Aim: Copy exactly the lines of the material below that run from the one containing "Write part 4" through the one containing "M['green_plate'], gp, 40)". Copy no other lines.

Input rows:
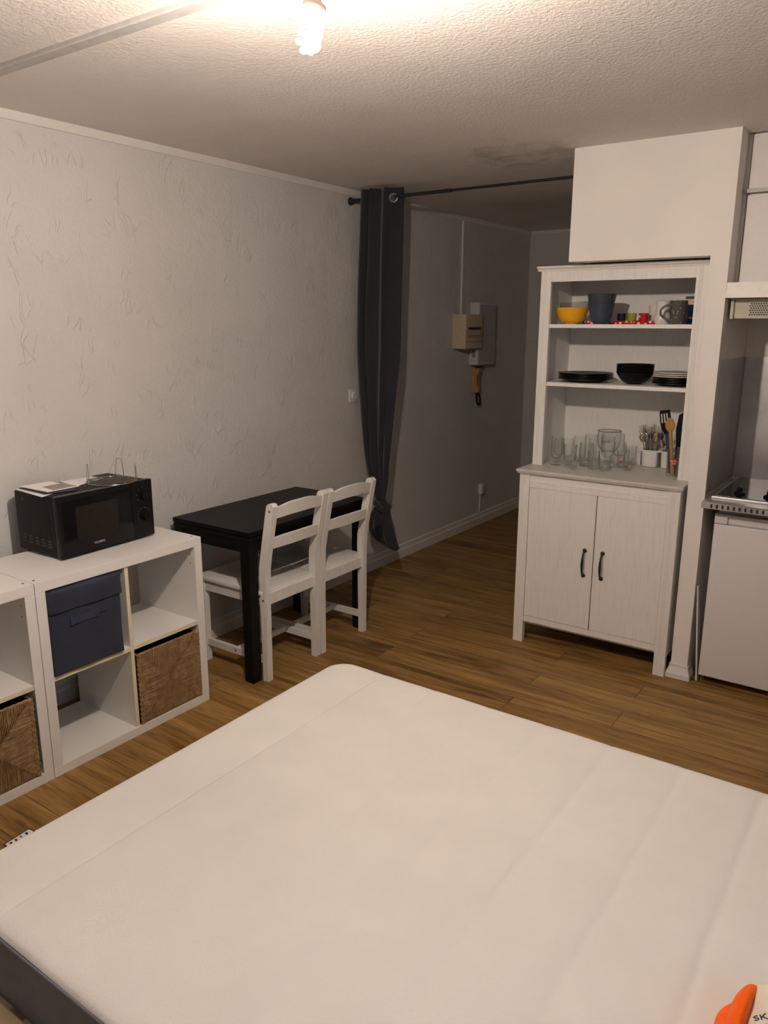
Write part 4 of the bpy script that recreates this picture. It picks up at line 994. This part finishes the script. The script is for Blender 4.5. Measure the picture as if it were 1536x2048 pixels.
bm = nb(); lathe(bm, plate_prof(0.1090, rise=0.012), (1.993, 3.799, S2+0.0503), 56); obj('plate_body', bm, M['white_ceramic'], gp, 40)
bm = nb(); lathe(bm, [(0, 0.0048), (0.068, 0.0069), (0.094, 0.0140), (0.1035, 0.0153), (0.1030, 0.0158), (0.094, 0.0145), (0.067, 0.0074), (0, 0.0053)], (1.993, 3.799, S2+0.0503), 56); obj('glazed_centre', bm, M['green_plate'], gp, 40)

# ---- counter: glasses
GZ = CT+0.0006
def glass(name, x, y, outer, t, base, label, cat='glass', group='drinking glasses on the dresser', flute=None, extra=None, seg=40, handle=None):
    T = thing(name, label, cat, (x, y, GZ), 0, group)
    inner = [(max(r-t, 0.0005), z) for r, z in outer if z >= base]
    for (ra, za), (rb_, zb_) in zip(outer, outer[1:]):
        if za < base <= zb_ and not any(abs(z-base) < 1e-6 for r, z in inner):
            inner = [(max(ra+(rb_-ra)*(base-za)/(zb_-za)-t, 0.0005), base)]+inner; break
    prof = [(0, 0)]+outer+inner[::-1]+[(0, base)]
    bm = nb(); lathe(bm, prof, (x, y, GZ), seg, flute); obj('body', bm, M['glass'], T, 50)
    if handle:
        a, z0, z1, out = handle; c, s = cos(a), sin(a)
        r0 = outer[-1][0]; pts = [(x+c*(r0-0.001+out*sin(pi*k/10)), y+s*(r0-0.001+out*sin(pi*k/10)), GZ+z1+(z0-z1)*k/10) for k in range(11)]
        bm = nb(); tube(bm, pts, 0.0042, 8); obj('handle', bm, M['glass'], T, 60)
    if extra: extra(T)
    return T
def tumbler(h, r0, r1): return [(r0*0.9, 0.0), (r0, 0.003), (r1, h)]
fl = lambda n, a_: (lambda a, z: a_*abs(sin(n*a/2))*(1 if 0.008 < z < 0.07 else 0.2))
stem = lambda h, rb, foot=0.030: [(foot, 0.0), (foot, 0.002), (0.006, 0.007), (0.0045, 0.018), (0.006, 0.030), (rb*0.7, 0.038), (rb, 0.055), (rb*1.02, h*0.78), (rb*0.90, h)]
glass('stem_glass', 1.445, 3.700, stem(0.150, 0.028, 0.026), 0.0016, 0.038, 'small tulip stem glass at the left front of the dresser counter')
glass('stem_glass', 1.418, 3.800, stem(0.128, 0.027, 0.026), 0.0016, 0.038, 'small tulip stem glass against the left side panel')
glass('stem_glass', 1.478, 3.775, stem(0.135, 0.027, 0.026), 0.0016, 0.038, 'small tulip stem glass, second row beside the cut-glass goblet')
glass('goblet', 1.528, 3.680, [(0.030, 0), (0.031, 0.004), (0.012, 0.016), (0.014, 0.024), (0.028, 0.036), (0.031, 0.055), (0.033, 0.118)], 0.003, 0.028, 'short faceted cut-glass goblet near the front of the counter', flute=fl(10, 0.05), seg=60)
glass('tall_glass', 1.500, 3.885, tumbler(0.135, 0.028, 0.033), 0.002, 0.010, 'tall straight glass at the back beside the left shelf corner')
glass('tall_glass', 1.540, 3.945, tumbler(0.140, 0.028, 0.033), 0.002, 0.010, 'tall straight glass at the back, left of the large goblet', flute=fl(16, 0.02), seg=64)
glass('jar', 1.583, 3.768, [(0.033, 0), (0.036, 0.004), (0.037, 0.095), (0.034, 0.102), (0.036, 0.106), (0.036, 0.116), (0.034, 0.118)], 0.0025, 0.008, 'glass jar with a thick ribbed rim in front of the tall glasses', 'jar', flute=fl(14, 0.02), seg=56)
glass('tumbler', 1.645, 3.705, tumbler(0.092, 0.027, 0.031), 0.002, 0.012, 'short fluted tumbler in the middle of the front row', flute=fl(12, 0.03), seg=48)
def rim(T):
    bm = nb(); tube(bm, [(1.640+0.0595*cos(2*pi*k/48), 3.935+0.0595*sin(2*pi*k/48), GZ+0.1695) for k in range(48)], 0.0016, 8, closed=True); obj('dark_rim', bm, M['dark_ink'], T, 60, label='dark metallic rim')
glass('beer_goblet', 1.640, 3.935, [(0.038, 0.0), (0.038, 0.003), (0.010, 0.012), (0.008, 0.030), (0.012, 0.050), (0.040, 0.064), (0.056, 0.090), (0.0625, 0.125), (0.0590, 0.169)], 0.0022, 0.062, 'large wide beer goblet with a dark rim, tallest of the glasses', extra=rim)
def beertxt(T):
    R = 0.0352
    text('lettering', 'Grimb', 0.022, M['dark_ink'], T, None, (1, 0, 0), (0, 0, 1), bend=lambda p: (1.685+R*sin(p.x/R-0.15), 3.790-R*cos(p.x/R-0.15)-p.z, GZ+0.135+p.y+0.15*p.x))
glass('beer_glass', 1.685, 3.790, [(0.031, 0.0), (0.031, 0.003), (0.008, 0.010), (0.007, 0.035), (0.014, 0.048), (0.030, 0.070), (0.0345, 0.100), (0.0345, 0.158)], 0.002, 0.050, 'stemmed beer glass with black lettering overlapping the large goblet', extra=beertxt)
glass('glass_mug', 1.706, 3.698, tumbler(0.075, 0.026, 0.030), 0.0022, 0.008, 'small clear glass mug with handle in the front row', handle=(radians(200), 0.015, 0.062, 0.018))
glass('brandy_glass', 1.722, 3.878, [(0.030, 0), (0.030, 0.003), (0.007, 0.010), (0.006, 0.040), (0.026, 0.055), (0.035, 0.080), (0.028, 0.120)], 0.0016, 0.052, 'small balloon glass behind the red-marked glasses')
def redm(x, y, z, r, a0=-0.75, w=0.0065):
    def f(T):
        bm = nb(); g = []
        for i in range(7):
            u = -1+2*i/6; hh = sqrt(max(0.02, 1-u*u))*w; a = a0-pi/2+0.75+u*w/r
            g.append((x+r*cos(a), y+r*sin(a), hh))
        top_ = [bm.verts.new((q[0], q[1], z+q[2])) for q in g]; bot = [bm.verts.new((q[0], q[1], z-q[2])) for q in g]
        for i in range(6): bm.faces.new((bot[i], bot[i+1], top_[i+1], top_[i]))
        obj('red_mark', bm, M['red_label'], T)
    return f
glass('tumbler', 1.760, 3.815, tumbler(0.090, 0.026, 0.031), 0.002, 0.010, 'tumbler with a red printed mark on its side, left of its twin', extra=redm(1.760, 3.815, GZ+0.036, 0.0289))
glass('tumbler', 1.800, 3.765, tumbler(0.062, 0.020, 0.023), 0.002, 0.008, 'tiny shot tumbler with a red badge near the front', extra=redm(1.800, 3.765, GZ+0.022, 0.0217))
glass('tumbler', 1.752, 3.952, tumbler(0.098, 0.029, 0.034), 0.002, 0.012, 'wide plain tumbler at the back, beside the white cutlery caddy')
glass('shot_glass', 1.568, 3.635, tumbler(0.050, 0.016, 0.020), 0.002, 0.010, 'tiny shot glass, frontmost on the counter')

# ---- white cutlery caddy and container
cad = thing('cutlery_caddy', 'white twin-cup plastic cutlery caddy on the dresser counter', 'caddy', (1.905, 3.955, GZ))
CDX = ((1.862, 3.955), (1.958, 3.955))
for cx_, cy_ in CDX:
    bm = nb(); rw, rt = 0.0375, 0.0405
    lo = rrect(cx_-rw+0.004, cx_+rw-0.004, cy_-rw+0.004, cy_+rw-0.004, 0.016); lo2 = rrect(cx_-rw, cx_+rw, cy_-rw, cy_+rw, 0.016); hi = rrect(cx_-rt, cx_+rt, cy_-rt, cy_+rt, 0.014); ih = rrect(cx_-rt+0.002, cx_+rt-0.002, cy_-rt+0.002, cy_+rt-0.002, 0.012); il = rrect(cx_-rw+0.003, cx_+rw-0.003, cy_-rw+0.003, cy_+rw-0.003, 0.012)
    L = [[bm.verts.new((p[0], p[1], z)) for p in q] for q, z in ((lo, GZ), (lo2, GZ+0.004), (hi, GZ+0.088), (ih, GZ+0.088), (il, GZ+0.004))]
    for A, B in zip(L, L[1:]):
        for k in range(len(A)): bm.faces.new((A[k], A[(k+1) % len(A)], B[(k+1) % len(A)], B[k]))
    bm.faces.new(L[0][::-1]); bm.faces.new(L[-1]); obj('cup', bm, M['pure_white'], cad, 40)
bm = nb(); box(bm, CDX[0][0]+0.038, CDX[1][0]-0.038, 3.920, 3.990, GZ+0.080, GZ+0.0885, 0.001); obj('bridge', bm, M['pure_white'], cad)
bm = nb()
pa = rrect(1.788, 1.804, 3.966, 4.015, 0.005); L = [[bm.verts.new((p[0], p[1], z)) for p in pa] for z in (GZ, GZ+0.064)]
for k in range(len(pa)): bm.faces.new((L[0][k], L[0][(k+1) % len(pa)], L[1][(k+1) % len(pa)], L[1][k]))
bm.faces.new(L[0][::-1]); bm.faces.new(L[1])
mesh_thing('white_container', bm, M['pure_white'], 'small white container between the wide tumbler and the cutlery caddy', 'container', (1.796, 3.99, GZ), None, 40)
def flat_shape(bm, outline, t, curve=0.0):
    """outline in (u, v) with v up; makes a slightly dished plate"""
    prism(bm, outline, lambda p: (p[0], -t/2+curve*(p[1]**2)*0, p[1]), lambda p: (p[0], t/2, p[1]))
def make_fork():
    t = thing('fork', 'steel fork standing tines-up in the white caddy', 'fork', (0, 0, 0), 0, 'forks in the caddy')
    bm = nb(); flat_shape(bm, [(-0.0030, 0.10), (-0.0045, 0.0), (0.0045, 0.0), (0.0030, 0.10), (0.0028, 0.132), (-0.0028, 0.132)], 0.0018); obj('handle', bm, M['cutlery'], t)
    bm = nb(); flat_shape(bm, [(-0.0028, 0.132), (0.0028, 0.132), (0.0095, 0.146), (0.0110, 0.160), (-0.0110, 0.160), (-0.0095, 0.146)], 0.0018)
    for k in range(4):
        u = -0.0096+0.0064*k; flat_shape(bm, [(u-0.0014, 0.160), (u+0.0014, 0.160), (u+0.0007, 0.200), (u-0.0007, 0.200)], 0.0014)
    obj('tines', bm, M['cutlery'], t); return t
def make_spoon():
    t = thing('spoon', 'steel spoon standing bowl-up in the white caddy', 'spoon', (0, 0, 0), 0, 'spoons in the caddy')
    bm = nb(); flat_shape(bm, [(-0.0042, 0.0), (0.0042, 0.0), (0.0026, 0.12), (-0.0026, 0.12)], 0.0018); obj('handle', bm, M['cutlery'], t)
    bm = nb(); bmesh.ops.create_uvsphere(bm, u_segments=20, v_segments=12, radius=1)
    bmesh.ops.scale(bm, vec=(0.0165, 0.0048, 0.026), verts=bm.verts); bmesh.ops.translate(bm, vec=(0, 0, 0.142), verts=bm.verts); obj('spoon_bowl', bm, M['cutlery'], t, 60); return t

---

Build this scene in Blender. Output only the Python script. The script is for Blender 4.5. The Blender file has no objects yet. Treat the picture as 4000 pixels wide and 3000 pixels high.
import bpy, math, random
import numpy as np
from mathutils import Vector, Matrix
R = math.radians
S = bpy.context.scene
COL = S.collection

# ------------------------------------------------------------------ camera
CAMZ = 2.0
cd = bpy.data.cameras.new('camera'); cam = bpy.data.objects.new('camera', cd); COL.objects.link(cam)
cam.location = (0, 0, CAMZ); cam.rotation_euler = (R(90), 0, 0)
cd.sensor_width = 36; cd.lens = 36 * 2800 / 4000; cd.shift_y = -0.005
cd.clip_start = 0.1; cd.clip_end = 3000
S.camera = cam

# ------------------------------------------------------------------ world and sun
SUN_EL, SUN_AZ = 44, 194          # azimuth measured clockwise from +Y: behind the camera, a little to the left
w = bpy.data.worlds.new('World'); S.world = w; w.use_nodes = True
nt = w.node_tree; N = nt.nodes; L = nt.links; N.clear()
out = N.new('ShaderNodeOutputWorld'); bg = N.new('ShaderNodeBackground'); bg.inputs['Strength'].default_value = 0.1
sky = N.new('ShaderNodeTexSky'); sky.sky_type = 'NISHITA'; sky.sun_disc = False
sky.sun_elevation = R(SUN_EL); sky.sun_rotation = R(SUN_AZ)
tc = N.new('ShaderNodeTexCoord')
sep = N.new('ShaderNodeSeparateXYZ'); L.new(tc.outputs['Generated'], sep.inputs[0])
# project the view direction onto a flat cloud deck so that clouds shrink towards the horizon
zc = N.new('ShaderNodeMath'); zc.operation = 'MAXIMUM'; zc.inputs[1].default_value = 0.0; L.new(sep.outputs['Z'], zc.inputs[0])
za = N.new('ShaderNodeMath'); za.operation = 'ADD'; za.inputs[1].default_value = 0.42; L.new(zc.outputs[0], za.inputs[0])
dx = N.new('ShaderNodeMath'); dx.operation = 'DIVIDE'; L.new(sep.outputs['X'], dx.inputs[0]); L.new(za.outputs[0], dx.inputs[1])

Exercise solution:
Write part 4 of the bpy script that recreates this picture. It picks up at line 994. This part finishes the script. The script is for Blender 4.5. Measure the picture as if it were 1536x2048 pixels.
bm = nb(); lathe(bm, plate_prof(0.1090, rise=0.012), (1.993, 3.799, S2+0.0503), 56); obj('plate_body', bm, M['white_ceramic'], gp, 40)
bm = nb(); lathe(bm, [(0, 0.0048), (0.068, 0.0069), (0.094, 0.0140), (0.1035, 0.0153), (0.1030, 0.0158), (0.094, 0.0145), (0.067, 0.0074), (0, 0.0053)], (1.993, 3.799, S2+0.0503), 56); obj('glazed_centre', bm, M['green_plate'], gp, 40)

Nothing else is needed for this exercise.